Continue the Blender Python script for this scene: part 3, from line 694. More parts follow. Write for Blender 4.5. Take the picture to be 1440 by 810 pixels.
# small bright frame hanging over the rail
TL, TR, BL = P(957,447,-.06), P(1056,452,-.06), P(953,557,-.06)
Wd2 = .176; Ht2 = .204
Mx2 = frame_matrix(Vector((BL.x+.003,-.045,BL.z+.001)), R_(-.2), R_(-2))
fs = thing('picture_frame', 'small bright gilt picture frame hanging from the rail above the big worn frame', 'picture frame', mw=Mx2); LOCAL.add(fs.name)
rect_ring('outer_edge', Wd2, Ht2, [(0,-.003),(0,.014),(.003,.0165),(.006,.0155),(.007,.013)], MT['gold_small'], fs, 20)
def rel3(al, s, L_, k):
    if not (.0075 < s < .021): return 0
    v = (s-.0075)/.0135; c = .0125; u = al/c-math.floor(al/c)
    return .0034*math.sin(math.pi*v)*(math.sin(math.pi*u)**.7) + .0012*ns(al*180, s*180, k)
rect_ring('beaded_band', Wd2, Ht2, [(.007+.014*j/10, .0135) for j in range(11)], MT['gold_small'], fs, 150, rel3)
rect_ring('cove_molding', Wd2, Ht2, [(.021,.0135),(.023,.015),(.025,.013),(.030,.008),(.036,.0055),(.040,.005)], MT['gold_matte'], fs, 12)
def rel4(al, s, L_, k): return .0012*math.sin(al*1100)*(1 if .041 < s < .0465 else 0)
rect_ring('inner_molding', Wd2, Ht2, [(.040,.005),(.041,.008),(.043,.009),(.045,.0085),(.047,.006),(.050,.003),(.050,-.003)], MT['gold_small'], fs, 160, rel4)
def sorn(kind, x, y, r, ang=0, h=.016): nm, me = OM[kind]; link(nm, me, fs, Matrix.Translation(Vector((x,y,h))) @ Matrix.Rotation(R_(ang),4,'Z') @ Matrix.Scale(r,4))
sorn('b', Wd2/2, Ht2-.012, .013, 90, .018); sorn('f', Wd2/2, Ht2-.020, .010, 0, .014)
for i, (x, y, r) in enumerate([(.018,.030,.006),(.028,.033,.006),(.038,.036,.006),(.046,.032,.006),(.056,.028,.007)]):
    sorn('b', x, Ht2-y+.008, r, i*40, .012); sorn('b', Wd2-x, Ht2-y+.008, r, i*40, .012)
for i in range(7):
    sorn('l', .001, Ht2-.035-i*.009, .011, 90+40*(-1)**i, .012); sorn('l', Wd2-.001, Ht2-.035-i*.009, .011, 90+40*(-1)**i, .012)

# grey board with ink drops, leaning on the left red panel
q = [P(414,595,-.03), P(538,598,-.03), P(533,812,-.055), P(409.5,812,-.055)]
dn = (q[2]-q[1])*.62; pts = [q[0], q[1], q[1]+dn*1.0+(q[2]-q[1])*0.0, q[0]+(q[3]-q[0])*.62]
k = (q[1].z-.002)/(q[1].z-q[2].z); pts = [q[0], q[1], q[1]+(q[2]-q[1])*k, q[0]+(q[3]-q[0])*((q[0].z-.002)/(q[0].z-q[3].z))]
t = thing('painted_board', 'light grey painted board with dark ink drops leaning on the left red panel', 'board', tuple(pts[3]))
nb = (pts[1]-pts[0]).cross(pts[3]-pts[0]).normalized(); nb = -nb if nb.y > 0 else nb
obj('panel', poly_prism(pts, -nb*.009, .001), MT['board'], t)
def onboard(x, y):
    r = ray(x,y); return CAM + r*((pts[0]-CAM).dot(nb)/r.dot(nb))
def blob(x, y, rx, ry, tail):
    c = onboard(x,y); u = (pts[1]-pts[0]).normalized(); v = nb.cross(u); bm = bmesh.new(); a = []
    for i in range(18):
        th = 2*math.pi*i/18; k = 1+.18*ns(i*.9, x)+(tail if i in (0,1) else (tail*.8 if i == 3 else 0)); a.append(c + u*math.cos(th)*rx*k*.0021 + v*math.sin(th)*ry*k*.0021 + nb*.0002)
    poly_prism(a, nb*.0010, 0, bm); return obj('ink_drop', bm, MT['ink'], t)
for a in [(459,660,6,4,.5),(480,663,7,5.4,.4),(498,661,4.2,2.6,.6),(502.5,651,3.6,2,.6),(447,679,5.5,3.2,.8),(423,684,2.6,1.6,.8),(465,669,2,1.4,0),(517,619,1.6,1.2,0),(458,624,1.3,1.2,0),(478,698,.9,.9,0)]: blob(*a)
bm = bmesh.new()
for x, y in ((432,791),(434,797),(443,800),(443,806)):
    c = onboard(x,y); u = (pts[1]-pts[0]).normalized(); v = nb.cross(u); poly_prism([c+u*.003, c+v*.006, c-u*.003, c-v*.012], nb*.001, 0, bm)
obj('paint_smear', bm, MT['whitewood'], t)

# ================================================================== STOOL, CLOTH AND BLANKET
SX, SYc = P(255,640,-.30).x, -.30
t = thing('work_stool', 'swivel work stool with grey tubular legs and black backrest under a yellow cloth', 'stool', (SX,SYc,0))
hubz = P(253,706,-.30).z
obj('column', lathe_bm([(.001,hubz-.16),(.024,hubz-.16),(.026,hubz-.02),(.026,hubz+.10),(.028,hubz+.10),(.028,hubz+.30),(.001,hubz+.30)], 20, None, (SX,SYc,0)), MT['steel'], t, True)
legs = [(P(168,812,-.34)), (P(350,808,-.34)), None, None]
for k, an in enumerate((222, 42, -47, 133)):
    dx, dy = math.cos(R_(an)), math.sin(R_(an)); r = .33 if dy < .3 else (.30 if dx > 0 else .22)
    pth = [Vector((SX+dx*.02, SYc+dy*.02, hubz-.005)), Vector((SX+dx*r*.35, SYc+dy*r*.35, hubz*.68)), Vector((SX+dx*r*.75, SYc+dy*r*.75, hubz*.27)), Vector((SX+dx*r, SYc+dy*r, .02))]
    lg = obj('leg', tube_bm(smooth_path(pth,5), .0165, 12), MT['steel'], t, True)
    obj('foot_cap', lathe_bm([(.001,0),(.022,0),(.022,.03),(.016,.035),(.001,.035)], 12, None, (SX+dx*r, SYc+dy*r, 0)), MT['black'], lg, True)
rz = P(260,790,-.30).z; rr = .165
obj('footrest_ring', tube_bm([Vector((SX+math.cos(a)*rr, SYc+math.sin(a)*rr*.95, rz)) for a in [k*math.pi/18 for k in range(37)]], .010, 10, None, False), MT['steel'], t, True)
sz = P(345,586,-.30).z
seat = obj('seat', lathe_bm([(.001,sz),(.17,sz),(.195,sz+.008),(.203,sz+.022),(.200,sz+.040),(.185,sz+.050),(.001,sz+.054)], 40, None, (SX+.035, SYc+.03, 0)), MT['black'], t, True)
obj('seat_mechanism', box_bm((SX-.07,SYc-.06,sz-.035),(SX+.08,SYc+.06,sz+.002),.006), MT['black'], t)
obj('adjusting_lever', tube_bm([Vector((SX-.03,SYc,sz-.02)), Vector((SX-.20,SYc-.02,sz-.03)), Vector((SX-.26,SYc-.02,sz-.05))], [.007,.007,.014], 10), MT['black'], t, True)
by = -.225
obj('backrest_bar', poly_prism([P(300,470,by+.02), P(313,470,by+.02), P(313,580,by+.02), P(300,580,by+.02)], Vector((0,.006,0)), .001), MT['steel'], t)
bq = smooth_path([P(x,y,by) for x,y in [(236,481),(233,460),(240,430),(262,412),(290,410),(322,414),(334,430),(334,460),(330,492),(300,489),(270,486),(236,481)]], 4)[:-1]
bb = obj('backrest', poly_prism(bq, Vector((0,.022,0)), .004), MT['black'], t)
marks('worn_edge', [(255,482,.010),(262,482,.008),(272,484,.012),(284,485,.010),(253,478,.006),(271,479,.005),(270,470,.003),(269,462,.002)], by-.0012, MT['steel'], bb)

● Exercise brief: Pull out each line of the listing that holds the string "picture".

● Task answer:
Continue the Blender Python script for this scene: part 3, from line 694. More parts follow. Write for Blender 4.5. Take the picture to be 1440 by 810 pixels.
fs = thing('picture_frame', 'small bright gilt picture frame hanging from the rail above the big worn frame', 'picture frame', mw=Mx2); LOCAL.add(fs.name)